Years ago I was at a Rosh Hashanah meal where each person had their own little seder plate with the holiday’s symbolic foods on it and we said prayers over each food before sampling them. It was the first time I’d seen it and always wanted to do it at my own table, but my schedule was always too frantic and it was regulated to my “maybe next year I’ll try it…” list.
I had a little more holiday prep time than usual this year since I didn’t have any special High Holiday issue of the newspaper to work on or any early deadlines for next week’s issue so I thought I’d give it a try.
The symbolic foods are:
Dates, white beans, leek (I used green onion because the store was out of leeks), beets, gourd (I used butternut squash because I found a pre-cut package at Costco), apples with honey, pomegranate and a ram’s head.
Since ram’s heads are not easy to come by (nor would I want one on my table), I tried to find gummy fish, which is what the family used those years ago at their table (fish heads are also a symbolic food – may we be a head and not a tail).
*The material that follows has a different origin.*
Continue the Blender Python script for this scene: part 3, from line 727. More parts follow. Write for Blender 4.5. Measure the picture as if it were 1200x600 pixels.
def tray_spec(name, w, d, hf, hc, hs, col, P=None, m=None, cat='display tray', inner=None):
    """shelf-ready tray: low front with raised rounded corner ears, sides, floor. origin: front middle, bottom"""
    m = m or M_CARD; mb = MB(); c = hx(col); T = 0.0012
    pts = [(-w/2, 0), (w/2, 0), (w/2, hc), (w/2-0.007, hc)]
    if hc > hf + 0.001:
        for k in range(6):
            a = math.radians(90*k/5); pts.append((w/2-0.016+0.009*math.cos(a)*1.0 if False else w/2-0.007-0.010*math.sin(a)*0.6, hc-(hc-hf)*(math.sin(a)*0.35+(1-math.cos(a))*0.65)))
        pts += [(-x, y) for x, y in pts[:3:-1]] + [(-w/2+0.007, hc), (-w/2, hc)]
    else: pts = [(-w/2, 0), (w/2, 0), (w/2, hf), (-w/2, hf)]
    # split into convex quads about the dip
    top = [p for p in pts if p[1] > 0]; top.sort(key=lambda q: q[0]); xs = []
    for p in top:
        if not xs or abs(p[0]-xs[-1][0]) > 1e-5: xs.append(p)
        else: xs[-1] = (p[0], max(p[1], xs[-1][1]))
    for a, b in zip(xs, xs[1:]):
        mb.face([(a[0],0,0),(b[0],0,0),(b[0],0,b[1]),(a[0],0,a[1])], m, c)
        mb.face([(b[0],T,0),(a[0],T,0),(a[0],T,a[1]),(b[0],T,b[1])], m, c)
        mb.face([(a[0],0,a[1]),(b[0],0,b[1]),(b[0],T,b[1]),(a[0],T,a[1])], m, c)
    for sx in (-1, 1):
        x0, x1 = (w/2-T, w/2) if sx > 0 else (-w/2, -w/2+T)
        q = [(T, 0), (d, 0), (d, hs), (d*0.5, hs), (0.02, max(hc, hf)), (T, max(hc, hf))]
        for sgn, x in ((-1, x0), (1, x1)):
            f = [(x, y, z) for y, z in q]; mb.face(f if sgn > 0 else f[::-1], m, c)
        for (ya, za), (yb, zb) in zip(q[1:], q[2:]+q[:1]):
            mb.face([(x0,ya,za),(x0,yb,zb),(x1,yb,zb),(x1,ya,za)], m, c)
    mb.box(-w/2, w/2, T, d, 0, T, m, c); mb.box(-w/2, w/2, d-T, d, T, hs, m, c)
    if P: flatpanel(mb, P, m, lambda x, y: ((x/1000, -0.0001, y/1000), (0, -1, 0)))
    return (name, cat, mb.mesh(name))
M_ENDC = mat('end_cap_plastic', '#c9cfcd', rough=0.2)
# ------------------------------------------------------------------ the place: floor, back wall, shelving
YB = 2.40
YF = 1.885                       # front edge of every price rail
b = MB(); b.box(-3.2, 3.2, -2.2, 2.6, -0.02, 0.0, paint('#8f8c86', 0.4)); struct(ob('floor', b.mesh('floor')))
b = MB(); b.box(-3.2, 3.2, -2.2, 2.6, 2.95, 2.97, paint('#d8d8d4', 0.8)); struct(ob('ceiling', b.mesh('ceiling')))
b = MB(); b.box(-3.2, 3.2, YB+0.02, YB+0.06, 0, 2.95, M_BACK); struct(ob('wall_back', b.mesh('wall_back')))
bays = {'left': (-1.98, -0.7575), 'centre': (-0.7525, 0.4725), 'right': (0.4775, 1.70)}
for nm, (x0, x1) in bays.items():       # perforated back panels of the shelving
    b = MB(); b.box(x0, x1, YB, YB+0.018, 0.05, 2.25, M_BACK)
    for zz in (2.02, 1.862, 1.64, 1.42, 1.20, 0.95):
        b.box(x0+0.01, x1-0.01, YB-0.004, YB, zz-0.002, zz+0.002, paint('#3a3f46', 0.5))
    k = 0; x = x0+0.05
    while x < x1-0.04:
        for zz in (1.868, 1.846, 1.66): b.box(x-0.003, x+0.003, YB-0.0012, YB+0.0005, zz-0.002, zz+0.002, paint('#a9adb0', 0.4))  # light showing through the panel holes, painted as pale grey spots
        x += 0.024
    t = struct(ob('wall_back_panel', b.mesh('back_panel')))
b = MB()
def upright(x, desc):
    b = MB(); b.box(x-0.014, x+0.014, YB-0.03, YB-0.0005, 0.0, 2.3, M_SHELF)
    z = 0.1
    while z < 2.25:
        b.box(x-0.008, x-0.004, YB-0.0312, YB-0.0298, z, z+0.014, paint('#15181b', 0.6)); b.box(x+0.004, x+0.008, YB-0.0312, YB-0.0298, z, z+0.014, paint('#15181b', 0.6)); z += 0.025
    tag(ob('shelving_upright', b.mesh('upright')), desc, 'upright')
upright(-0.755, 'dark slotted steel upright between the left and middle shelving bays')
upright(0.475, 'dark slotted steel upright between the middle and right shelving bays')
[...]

But I couldn’t find kosher gummy fish, so I opted to design the plate with a symbolic ram’s head instead.
Besides the apples and honey, which I didn’t place directly on it, here’s what our first Rosh Hashanah seder plate looked like:
(I never claimed to be good at crafts. ) For more details about the foods and the prayers, visit chabad.org.
Wishing everyone a happy, healthy, successful and sweet new year!